原孝至の法学徒然草

司法試験予備校講師(弁護士)のブログです。

民事訴訟手続~その2

2011-06-18 | 民訴法的内容
さて,前回の続きです。前回,訴状の話をしていましたので,そのあたりからまた。

訴状の必要的記載事項の一つが,請求の趣旨です。要は,(勝訴)判決主文に対応する部分です。例えば…

1 被告は,原告に対して,金100万円を支払え。
2 訴訟費用は被告の負担とする。
との判決並びに仮執行宣言を求める。

こんな感じになります。細かい点になりますが,訴諸費用については,一般的にはこう申立てをします。しかし,裁判所が職権で決めるべきものなので(67),申立てがないからどうこうという問題は生じません。次に,仮執行宣言とは,未確定の判決に対して債務名義としての効力を付与する裁判のことで,一審判決を尊重する建前と上訴を認めることにより生ずる訴訟遅延から勝訴原告を保護するための制度です(259Ⅰ,民執22Ⅱ)。一般的には原告が申立てるものですが,これも裁判所が職権で付すこともできます。なお,手形・小切手金を請求する訴訟においては,通常の手続で審理する場合でも,職権で原則として無担保の仮執行宣言を付すことになっています(259Ⅱ)。
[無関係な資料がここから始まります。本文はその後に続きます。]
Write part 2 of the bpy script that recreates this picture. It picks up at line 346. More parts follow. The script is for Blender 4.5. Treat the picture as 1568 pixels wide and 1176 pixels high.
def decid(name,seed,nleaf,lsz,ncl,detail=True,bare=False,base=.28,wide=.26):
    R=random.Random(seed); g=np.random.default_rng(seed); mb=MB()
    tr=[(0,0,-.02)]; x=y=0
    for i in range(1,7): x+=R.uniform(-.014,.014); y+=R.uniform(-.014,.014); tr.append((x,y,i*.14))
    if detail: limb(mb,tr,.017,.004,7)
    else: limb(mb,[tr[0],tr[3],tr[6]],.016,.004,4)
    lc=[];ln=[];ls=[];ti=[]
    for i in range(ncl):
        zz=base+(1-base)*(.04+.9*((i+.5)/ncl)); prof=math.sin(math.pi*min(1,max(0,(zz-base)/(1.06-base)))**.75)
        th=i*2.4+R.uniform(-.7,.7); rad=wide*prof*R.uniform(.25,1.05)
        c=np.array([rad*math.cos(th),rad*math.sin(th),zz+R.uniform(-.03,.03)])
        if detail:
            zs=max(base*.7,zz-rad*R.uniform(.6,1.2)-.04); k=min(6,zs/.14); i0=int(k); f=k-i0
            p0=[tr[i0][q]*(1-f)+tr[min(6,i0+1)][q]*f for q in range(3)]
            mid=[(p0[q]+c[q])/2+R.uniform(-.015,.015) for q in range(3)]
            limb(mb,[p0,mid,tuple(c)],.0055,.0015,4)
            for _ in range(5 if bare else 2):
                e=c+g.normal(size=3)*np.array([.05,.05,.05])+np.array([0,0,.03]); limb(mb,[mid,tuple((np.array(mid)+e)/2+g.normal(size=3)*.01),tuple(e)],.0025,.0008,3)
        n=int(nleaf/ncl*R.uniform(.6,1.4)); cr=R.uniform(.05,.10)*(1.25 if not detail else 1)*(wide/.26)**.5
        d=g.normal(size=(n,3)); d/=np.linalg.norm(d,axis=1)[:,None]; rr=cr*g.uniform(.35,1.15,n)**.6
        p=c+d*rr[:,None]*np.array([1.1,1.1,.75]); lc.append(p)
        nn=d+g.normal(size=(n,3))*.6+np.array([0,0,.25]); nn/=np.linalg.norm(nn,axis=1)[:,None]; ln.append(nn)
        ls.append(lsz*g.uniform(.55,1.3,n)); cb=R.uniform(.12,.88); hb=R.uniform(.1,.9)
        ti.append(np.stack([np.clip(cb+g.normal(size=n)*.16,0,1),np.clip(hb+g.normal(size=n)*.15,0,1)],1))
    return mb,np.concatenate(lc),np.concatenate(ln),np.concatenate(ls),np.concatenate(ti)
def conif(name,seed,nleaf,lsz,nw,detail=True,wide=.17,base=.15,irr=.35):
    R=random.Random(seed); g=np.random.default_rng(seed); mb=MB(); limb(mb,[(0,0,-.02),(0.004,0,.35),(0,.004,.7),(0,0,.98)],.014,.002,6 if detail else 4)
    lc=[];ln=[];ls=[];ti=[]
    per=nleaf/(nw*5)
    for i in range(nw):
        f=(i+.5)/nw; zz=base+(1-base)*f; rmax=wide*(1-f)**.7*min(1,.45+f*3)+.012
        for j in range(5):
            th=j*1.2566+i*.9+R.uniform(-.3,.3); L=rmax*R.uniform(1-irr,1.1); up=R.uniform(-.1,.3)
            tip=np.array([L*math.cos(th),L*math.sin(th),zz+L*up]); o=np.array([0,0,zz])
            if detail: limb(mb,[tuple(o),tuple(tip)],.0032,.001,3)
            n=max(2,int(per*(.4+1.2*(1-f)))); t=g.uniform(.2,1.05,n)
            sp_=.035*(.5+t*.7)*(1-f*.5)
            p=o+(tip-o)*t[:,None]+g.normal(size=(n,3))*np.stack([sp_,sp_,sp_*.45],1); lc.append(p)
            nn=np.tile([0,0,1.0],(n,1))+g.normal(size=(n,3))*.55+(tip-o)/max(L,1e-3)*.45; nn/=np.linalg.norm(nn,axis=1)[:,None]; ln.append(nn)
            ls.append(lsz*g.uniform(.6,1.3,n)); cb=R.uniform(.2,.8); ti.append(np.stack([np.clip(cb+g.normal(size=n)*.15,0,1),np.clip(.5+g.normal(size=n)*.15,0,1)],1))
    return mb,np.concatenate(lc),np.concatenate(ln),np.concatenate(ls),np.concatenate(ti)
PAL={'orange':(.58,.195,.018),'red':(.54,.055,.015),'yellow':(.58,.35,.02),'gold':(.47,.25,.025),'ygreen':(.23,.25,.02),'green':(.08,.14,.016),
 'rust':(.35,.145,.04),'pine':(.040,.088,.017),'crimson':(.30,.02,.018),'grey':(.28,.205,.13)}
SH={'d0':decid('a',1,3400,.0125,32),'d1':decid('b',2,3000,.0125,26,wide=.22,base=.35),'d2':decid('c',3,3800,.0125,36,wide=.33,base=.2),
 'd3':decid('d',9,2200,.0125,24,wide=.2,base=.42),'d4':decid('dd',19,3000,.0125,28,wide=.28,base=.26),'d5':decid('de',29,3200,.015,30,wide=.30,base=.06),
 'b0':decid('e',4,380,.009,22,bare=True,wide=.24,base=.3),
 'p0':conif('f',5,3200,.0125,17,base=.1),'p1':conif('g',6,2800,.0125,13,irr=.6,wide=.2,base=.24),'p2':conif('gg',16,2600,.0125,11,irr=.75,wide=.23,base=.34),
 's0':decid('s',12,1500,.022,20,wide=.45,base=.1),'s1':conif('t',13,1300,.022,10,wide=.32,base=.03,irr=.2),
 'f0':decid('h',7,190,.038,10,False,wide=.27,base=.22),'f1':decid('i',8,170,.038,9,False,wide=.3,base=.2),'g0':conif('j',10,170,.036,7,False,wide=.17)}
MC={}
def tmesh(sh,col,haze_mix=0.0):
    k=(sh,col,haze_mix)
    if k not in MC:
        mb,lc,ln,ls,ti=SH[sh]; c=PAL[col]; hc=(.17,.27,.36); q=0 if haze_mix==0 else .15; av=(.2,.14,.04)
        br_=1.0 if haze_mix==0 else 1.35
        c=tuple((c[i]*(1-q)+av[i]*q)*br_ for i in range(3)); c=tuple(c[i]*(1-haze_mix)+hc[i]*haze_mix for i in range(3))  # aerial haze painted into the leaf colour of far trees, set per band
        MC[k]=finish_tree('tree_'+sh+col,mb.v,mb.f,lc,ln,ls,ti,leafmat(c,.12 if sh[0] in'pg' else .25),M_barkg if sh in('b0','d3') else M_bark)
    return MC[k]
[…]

さて,訴状関連でもう少し。訴状において,同時審判の申出をすることもあります。同時審判,被告Aと被告Bへの請求が,「法律上」併存し得ない関係にあるとき,ですね。具体的には,民法117Ⅰの請求の場合,民法717Ⅰの請求の場合,です。受験生の時には,「1と7の組み合わせの時に同時審判」と覚えておりました(笑)で,同時審判ですが,訴状に書いて当初から申出ることに加え,訴訟の途中でも,控訴審の口頭弁論終結時までであれば,申出可能です(41Ⅱ)。なぜ?あくまでも通常共同訴訟だからです。本来的にはバラバラでやるべき訴訟なのです。

さて,訴状が出ると,「裁判長」の訴状審査です(137)。実際には,書記官がおかしなところに付箋を貼っておいてくれたりしますが,あくまでも「裁判長」の仕事です。補正命令や訴状却下の前提になるので,さすがに書記官権限というわけにはいきません。訴状審査をしたら,裁判長が口頭弁論期日の指定をします(139)。ここまでが裁判長の仕事で,そこから先の,第1回期日の呼び出しと被告への訴状副本の送達を書記官が行います。

ようやく訴状の送達まで来ました(笑)今日は,この辺で。